### Source material

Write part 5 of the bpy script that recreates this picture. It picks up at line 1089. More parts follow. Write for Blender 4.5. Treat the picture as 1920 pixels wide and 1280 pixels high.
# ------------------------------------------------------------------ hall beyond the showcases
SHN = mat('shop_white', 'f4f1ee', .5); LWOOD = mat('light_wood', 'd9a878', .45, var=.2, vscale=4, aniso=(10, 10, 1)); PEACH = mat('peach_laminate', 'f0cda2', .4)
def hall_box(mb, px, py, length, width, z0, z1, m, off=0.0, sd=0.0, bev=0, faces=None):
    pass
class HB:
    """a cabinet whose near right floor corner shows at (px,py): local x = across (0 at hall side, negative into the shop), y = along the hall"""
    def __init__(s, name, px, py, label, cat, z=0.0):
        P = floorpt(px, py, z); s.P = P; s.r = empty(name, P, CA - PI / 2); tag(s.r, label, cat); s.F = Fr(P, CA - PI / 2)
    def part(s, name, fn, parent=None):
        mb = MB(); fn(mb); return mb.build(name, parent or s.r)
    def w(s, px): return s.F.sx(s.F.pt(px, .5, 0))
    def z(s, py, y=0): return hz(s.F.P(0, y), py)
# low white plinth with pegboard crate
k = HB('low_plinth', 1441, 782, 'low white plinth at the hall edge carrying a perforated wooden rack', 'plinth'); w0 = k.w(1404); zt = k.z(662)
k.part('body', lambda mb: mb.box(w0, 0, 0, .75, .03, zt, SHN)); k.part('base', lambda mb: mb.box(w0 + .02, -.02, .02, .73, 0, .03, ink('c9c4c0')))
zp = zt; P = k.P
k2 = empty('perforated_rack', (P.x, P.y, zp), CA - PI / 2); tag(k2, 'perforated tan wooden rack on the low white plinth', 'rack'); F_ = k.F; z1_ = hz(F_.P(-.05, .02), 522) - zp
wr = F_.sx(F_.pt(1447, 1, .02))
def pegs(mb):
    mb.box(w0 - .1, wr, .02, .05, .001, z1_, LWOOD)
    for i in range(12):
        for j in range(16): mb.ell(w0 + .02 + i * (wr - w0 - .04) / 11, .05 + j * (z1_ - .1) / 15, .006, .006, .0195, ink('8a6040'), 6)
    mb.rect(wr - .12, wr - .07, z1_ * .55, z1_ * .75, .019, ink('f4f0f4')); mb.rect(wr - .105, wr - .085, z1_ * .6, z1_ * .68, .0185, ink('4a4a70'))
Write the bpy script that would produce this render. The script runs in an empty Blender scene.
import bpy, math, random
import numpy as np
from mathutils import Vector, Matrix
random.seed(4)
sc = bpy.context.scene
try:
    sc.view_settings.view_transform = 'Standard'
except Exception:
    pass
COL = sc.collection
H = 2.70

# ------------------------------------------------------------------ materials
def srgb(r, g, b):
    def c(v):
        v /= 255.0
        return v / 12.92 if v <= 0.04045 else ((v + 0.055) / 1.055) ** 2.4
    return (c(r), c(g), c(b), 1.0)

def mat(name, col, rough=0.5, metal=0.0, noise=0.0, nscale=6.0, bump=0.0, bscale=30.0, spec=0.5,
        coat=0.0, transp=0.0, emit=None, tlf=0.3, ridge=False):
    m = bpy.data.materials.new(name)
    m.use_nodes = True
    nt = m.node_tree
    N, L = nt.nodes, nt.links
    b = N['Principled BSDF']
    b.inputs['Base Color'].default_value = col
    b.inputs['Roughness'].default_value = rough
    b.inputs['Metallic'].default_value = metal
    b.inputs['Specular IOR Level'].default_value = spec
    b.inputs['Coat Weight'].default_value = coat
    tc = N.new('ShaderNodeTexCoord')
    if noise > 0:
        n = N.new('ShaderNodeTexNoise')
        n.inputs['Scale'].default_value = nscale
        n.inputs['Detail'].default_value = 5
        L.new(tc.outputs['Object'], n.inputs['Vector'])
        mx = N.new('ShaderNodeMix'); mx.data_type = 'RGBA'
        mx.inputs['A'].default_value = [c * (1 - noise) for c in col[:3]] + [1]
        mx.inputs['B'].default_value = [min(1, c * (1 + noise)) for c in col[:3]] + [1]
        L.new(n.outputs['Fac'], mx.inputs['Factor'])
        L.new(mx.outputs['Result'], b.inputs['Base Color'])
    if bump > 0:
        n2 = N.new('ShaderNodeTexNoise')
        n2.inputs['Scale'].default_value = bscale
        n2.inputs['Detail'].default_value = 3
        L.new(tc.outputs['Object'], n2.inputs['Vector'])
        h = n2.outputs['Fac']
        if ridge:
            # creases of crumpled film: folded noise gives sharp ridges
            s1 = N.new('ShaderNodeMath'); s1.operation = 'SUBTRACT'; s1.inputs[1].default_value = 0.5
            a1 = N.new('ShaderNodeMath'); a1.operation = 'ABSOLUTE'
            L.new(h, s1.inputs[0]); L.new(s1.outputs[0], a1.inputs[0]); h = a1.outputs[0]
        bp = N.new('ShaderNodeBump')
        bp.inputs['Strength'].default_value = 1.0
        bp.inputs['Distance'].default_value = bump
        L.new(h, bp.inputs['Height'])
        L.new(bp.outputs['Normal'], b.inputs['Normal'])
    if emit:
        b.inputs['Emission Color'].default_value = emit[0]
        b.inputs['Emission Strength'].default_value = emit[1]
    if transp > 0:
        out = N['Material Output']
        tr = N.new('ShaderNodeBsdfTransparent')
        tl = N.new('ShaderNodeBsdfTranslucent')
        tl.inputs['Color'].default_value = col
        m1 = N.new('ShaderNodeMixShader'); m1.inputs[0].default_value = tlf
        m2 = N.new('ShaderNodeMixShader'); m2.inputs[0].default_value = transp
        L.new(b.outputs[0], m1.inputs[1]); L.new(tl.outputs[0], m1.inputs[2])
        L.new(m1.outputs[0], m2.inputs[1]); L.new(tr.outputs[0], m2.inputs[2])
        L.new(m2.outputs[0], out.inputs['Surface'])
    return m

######

▶ **The problem**: Transcribe the records above exactly, beginning at the line that contains "Write the bpy" and ending with the line that contains "return (c(r), c(g), c(b), 1.0)", both included, and nothing else.

▶ **Written answer**:
Write the bpy script that would produce this render. The script runs in an empty Blender scene.
import bpy, math, random
import numpy as np
from mathutils import Vector, Matrix
random.seed(4)
sc = bpy.context.scene
try:
    sc.view_settings.view_transform = 'Standard'
except Exception:
    pass
COL = sc.collection
H = 2.70

# ------------------------------------------------------------------ materials
def srgb(r, g, b):
    def c(v):
        v /= 255.0
        return v / 12.92 if v <= 0.04045 else ((v + 0.055) / 1.055) ** 2.4
    return (c(r), c(g), c(b), 1.0)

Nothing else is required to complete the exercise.